Ekonomik kriz ülkeyi girdaba çekiyor
Zafer Partisi Genel Başkanı Ümit Özdağ, konuşmasına ekonomik tabloyla başladı. Özdağ, “Giren ekonomik dalgalar ülkemizi adeta bir girdabın içine çekiyor. Cumhurbaşkanlığı sistemi ile ülkemiz geçtiğimiz günden bu yana ekonomideki buhranla mücadele ediyor. Toplumun yüzde seksenini oluşturan asgari ücretli ve sabit gelirli kesimlerin milli gelirden aldıkları pay, son sekiz yıldır sürekli azalıyor. Diğer bir ifadeyle Türk milleti yüzde sekseniyle fakirleşiyor” dedi.
Küçük bir grup kazançlı, halk yoksullaşıyor
Özdağ, ekonomik eşitsizliğe dikkat çekerek, “İktidara yakın küçük bir grup ekonomik durumunu ya iyileştiriyor ya da aynı seviyede muhafaza ediyor. Ama Türk toplumunun büyük çoğunluğu yoksullaşmaya devam ediyor. On altı milyon emekli açlıkla sınanıyor, altı milyon asgari ücretli hayata tutunma mücadelesi veriyor” ifadelerini kullandı.
Çiftçiler ve köyler büyük sıkıntıda
Çiftçilerin durumuna da değinen Özdağ, “Çiftçiler adeta çaresiz durumda ve her geçen gün yoksullaşıyor. Bu süreçte Türk çiftçisinin sırtından Amerikalı çiftçiye kar transferi yapılabiliyor. Köylerimiz boşalıyor ve Tarım Bakanlığı yıllardır bazı ithalat lobileri için organize bir şekilde çalışıyor” açıklamasında bulundu.
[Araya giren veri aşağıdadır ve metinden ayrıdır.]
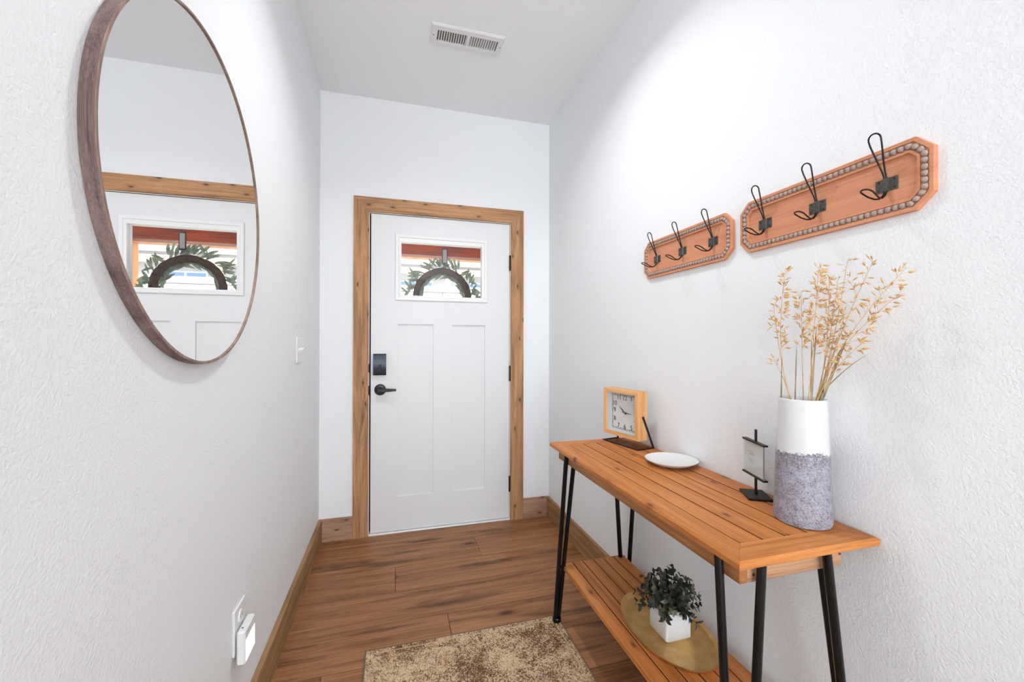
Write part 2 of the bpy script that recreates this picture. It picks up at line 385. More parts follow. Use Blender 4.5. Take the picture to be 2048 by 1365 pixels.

Yanlış politikalar pazar yerlerini gerdi
Yanlış ekonomik politikaların sonuçlarına dikkat çeken Özdağ, “Yanlış ekonomik politikaların neticesinde pazar yerleri adeta öfke patlamalarının yaşandığı alanlar hâline gelmiş durumda. Halkın ve ülkenin ekonomik yapısı, yirmi birinci yüzyıla uygun bir karma ekonomik modelle yönetilmelidir. Biz de Zafer Partisi olarak bu modeli savunuyoruz” dedi.
Planlama ve denetim eksikliği kalkınmayı engelliyor
Devlet Planlama Teşkilatı, eğitim kalitesi ve Sayıştay denetimleriyle ilgili eksiklikleri vurgulayan Özdağ, “Devlet Planlama Teşkilatı kurulmadığı, eğitimin kalitesi yükseltilmediği, Sayıştay harcamaları denetim altına almadığı ve adaletin olmadığı bir ülkede ekonomik kalkınma ve refahtan söz etmek mümkün değildir. Mersin’de düzenleyeceğimiz panelde bu konuları anlatacağız ve Türkiye’nin yanlış politikalarla nasıl yönetildiğini gözler önüne sereceğiz” ifadelerini kullandı.
Sanayi ve liman kentleri stratejik önemde
Özdağ, sanayi politikalarına dair de şunları söyledi: “Sanayi politikalarında Türkiye’nin en önemli merkezlerinden birinin liman kenti olması ve Türk ağır sanayisinin merkez üslerinden biri olarak konumlanması kritik önem taşıyor. Hamburg örneğinde olduğu gibi uzun ve değerli toplantılar gerçekleştirdik ve önümüzdeki süreçte görüşmelerimizi sürdürmeye devam edeceğiz.”
Özelleştirme ve doğal kaynakların yönetimi
Özdağ, özelleştirme ve doğal kaynak yönetimine ilişkin olarak, “Devlet işletmeleri uygun şekilde özelleştirilmeli ve ardından gerekli yatırımlar yapılmalıdır. Tüm doğa kaynaklarının sömürüsü sadece kömürle sınırlı kalmamalıdır. Kömür konusunda devlet eliyle planlamalar yapılmalı ve Zonguldak, Ankara ve Bursa’ya kadar uzanan iki eksende, demiryollarıyla bölgeyi dünyaya açan bir güç merkezi hâline getirilmelidir” dedi.